[Supplied data start]

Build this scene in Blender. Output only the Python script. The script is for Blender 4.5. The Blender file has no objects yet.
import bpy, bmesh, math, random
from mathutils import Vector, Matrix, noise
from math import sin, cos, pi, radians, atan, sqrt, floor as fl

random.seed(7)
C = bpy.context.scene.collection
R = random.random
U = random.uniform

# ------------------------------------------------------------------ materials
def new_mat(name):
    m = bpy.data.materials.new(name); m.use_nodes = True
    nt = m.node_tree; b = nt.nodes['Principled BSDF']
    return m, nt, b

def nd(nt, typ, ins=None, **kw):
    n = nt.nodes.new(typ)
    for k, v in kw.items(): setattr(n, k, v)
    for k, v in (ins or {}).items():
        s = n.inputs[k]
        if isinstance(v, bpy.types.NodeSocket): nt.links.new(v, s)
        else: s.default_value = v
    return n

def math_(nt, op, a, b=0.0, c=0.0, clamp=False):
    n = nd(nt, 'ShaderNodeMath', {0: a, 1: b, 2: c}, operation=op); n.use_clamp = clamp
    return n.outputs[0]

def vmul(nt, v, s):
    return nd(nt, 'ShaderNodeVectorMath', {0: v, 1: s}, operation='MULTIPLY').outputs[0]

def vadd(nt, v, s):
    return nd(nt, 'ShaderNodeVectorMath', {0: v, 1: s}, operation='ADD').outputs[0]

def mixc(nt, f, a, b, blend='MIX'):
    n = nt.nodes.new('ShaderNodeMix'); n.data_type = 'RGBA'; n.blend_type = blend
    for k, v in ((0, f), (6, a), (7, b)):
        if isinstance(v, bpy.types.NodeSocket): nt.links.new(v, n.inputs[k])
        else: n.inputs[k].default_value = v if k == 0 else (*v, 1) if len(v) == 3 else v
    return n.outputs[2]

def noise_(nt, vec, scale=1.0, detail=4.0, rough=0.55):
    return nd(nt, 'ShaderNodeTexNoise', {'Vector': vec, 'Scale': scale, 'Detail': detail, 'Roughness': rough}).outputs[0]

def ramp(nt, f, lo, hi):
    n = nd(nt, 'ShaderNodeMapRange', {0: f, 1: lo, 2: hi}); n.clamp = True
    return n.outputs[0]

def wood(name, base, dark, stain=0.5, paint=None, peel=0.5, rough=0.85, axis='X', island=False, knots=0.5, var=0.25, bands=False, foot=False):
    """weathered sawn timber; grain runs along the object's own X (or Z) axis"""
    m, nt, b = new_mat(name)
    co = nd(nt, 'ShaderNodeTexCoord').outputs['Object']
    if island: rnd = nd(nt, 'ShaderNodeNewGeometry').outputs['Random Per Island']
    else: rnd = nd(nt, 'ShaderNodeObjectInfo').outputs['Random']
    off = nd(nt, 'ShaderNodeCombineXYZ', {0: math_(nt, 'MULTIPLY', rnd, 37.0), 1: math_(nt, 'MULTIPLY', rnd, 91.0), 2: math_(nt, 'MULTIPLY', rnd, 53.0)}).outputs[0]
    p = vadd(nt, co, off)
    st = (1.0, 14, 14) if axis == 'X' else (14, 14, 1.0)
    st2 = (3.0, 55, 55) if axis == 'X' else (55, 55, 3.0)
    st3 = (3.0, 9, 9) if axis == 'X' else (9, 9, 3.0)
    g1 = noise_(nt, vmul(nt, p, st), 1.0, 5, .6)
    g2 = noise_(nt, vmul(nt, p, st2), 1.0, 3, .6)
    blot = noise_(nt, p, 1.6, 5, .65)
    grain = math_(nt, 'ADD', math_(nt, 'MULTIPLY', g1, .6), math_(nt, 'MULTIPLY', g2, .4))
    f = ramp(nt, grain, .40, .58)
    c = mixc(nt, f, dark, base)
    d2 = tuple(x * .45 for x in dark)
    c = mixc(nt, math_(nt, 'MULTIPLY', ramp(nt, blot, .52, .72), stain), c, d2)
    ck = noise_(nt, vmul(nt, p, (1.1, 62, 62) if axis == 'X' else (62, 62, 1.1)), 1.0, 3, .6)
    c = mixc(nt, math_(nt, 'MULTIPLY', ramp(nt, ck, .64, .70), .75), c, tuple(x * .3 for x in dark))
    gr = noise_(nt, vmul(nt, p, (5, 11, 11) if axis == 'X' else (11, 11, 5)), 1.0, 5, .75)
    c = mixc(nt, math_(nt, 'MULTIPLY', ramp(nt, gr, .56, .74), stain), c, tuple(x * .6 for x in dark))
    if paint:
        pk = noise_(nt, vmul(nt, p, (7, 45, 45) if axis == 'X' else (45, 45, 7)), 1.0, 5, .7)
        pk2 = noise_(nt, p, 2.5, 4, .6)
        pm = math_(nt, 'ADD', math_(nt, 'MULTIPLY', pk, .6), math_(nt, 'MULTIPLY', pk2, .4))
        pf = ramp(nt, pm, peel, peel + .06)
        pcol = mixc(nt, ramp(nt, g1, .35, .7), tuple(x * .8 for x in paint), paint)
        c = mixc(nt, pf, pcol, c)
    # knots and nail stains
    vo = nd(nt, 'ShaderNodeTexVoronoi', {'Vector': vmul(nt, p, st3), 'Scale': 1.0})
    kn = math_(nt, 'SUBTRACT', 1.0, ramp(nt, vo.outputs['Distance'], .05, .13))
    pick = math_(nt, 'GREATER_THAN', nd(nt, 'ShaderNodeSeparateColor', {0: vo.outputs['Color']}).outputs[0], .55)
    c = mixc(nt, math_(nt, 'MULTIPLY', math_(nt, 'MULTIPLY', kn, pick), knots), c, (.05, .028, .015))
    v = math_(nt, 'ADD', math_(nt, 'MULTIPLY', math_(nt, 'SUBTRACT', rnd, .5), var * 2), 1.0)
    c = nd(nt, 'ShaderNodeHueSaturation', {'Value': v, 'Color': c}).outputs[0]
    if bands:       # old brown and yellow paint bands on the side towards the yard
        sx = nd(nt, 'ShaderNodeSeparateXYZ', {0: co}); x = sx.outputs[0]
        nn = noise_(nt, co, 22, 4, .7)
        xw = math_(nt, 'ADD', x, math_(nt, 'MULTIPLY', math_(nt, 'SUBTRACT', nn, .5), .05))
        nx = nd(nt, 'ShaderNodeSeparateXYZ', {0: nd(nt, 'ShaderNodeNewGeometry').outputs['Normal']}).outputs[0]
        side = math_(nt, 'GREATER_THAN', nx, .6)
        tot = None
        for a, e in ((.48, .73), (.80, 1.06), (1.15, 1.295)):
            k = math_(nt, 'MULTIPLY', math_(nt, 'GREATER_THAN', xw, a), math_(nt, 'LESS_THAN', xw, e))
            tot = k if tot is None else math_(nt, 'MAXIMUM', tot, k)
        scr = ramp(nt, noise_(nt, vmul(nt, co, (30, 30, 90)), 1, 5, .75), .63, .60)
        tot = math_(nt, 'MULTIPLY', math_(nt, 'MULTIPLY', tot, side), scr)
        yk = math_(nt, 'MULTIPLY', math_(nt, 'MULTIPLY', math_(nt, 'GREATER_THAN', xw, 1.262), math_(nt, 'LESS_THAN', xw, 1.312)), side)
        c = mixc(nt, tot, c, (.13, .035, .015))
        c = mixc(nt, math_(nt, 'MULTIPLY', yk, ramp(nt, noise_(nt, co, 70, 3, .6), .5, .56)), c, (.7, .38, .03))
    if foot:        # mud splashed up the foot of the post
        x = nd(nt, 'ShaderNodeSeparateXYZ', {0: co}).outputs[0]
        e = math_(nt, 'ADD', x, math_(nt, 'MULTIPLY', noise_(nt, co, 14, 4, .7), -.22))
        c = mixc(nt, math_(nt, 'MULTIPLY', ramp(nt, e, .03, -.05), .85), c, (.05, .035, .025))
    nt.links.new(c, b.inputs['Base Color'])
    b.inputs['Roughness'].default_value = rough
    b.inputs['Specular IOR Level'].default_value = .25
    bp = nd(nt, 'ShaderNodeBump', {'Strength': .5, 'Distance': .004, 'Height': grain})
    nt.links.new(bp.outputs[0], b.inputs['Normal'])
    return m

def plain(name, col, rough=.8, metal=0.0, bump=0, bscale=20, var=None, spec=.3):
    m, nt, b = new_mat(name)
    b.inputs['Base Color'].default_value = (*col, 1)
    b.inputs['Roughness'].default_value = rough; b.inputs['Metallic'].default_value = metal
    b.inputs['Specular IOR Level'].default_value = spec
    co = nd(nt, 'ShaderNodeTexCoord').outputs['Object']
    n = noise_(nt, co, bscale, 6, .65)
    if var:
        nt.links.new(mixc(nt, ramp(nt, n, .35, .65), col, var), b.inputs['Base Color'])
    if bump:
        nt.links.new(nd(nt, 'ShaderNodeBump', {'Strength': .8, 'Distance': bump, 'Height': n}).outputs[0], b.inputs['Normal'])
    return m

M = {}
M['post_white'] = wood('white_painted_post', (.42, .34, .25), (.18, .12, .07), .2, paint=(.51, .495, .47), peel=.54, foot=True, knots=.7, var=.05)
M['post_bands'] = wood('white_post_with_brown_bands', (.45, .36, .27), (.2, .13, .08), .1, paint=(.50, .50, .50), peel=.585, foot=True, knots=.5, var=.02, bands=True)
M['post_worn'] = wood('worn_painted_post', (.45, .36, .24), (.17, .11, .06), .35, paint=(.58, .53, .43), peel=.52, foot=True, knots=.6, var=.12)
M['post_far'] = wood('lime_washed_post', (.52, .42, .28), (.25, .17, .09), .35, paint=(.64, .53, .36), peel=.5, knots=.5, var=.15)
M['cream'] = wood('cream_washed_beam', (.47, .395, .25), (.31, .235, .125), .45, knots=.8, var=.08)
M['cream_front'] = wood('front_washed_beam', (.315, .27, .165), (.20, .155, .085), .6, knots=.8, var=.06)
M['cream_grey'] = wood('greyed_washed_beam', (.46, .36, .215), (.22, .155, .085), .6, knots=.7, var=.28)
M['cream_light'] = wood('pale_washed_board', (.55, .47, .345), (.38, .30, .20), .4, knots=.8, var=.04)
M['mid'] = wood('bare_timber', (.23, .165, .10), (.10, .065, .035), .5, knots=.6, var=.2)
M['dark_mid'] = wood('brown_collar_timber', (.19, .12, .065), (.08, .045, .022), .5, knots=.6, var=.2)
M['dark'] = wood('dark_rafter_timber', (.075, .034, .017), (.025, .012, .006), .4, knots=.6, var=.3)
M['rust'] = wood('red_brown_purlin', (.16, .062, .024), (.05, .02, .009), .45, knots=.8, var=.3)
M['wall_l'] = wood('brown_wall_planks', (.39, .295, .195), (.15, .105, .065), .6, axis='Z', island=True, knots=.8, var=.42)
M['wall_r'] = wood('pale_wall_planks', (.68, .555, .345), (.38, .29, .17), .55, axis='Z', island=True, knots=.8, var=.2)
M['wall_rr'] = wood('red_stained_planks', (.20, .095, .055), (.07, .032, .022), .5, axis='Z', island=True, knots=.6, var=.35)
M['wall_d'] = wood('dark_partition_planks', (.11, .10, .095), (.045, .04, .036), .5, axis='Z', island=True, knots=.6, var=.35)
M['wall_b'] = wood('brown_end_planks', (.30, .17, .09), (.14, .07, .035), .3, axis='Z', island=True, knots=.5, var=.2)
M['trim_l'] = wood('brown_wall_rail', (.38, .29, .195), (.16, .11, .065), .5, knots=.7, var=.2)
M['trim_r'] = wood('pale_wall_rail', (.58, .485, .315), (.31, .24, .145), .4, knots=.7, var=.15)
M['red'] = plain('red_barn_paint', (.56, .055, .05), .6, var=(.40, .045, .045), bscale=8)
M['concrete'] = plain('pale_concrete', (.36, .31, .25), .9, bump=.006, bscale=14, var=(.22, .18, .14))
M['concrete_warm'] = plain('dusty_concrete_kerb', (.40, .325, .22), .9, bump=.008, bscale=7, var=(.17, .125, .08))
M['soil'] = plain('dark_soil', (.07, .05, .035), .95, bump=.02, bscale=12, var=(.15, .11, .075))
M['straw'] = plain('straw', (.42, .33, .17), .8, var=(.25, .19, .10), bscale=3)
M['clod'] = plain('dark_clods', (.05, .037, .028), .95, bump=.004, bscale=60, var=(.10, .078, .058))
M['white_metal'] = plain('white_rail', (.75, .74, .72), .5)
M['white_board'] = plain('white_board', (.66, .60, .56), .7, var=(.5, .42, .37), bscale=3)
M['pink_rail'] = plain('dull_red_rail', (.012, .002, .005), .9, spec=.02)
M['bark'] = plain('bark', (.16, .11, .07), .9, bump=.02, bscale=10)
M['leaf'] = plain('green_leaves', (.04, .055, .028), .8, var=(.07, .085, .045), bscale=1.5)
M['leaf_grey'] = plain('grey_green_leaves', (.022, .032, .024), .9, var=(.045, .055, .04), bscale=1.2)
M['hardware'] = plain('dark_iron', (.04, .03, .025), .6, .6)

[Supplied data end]

— Exercise task —
Working from the listing above, pick out every line that has "scene" and copy it.

— Problem solution —
Build this scene in Blender. Output only the Python script. The script is for Blender 4.5. The Blender file has no objects yet.
C = bpy.context.scene.collection